To illustrate the latter, the Bank does not address how to tackle stunting and malnutrition, how to enforce daycare centers for the young followed by three years of quality preschool or how to attract the best students into teaching, etc. Similarly, the report does not directly calls upon governments to increase domestic resources which provides negative incentives for the need of public systems to have adequate budgets. The lack of an increase of domestic resources results ultimately in difficulties to provide equitable access and quality of education for all.

Some may say that the doublespeak of the Bank regarding what it preaches and what it actually does exemplifies the impossibility of establishing the human right to education under the Bank’s actual policy recommendations. In regards to teachers, there is a manifest disconnect between talk and action within the knowledge products and the lending products, “Whereas knowledge products tend to portray teachers as part of the problem to be solved (low levels of student learning or, more generally, poor education quality), lending projects devote more attention to teachers as agents that are part of the solution to the most significant educational problems.”

Challenging the legitimacy of the World Bank.

The World Bank´s work reflects its biases and its neoliberal ideology, hence, its legitimacy must be challenged. The suggestions provided by the Bank can be seen as highly ideological/doctrinal in the way that they tangentially address issues of equity by overemphasizing that what can be measured by standardized assessments will for sure have a positive effect in educational quality and teacher-student interactions. Further, in that they do not take into account the problems of linking test scores to accountability policies, and blindly labels education in a market orientation approach and as a way to solve unemployment through economic growth, which in turn is highly problematic as unemployment is a necessary condition of capitalism.

Instead of promoting policies that benefit teachers labor conditions “it labels job security and good learning outcomes as competing interests, questions the need for initial teacher education,, and suggests short-term contracts as well as performance-based incentives and punishment systems.

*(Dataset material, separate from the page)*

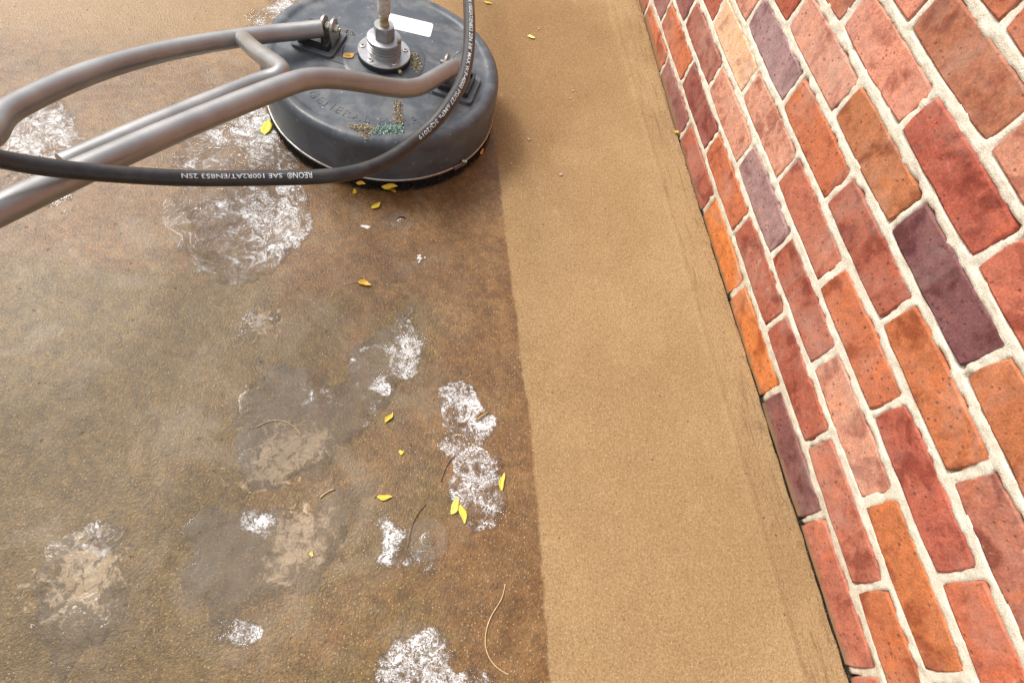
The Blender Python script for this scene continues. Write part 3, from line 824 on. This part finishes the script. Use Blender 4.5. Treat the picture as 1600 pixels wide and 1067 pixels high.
# ------------------------------------------------------------------ surface cleaner
CX, CY = -0.7454, 1.0987
O = Vector((CX, CY, 0))
sc_ = empty('surface_cleaner', O)
tag(sc_, 'round dark grey pressure washer surface cleaner with steel handle tubes on the wet concrete', 'surface cleaner')
loc = lambda pts: [Vector(p) - O for p in pts]

prof = [(0.236, 0.034), (0.2480, 0.0335), (0.2492, 0.037), (0.2494, 0.060), (0.2492, 0.112), (0.2486, 0.1195), (0.2466, 0.1262), (0.2430, 0.1312),
        (0.2380, 0.1340), (0.2320, 0.1349), (0.2265, 0.1347), (0.2225, 0.1337), (0.2195, 0.1322), (0.2160, 0.1315), (0.2100, 0.1314), (0.1500, 0.1320), (0.0900, 0.1325), (0.0870, 0.1330), (0.0855, 0.1345), (0.0830, 0.1350), (0.0000, 0.1352)]
v, f = lathe(prof, 160)
deck = obj('deck', mesh_py('deck', v, f), M['deck'], sc_)
autosmooth(deck, 50)
# raised bridge between the two brackets
ang = R_(-19.6)
bv, bf = prism(rrect(0.385, 0.094, 0.012, 5), 0.1300, 0.1338, 0.0018)
bm_ = mesh_py('deck_rib', bv, bf)
br = obj('deck_rib', bm_, M['deck'], deck); br.rotation_euler[2] = ang; br.location = (0.008, -0.016, 0)
autosmooth(br, 40)
# skirt ring and bristles
v, f = lathe([(0.2385, 0.036), (0.2385, 0.010), (0.2425, 0.008), (0.2425, 0.036)], 96)
obj('skirt_ring', mesh_py('skirt_ring', v, f), M['black'], sc_, smooth=True)
rnd = random.Random(3)
v, f = [], []
for k in range(2600):
    a = rnd.uniform(0, 2 * math.pi)
    r0 = rnd.uniform(0.2415, 0.2475); r1 = r0 + rnd.uniform(-0.002, 0.006)
    a1 = a + rnd.uniform(-0.03, 0.03)
    w = rnd.uniform(0.0005, 0.0010)
    zt = 0.037; zb = rnd.uniform(0.0005, 0.006)
    p0 = Vector((r0 * math.cos(a), r0 * math.sin(a), zt)); p1 = Vector((r1 * math.cos(a1), r1 * math.sin(a1), zb))
    tg = Vector((-math.sin(a), math.cos(a), 0)) * w; rd = Vector((math.cos(a), math.sin(a), 0)) * w
    b = len(v)
    v += [p0 + tg, p0 - tg, p0 + rd, p1 + tg * .7, p1 - tg * .7, p1 + rd * .7]
    f += [(b, b + 2, b + 5, b + 3), (b + 2, b + 1, b + 4, b + 5), (b + 1, b, b + 3, b + 4), (b + 3, b + 5, b + 4)]
tag(obj('brush_bristles', mesh_py('brush_bristles', v, f), M['bristle'], sc_), kind='stuff')
# clamp band and its buckle
v, f = lathe([(0.2496, 0.0315), (0.2508, 0.0318), (0.2513, 0.0345), (0.2508, 0.0372), (0.2496, 0.0375)], 160)
band = obj('clamp_band', mesh_py('clamp_band', v, f), M['steel'], sc_, smooth=True)
ca = R_(-50.6)
v, f = prism(rrect(0.034, 0.0105, 0.0012, 2), 0, 0.0045, 0.0008)
bk = obj('band_buckle', mesh_py('band_buckle', v, f), M['steel'], band)
rm = Matrix(((-math.sin(ca), 0, math.cos(ca)), (math.cos(ca), 0, math.sin(ca)), (0, 1, 0)))
bk.matrix_local = Matrix.Translation((0.2505 * math.cos(ca), 0.2505 * math.sin(ca), 0.036)) @ rm.to_4x4()
v, f = tube([Vector((0, 0, 0)), Vector((0.002, 0, 0.0)), Vector((0.010, 0, 0))], lambda t: 0.0030 if t < 0.6 else 0.0042, 10)
sw = obj('buckle_screw', mesh_py('buckle_screw', v, f), M['nut'], band)
sw.matrix_local = Matrix.Translation((0.2525 * math.cos(ca + .02), 0.2525 * math.sin(ca + .02), 0.0455)) @ Matrix.Rotation(ca + 0.9, 4, 'Z')
autosmooth(sw)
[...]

All of these have been found to contribute to a decrease in teachers status with a questionable impact on system improvements.” And finally, it does not acknowledge that the state and crises of education around the world is partly a responsibility of the Bank.

Therefore, the doublespeak of the World Bank can be coined as organized hypocrisy as its conflicting norms systematically create inconsistencies between talk, decisions and actions. Summed to the highly doctrinal and ideological content of the Bank’s suggestions, it is necessary to question and rethink the role and hegemony of the Bank within the global educational system.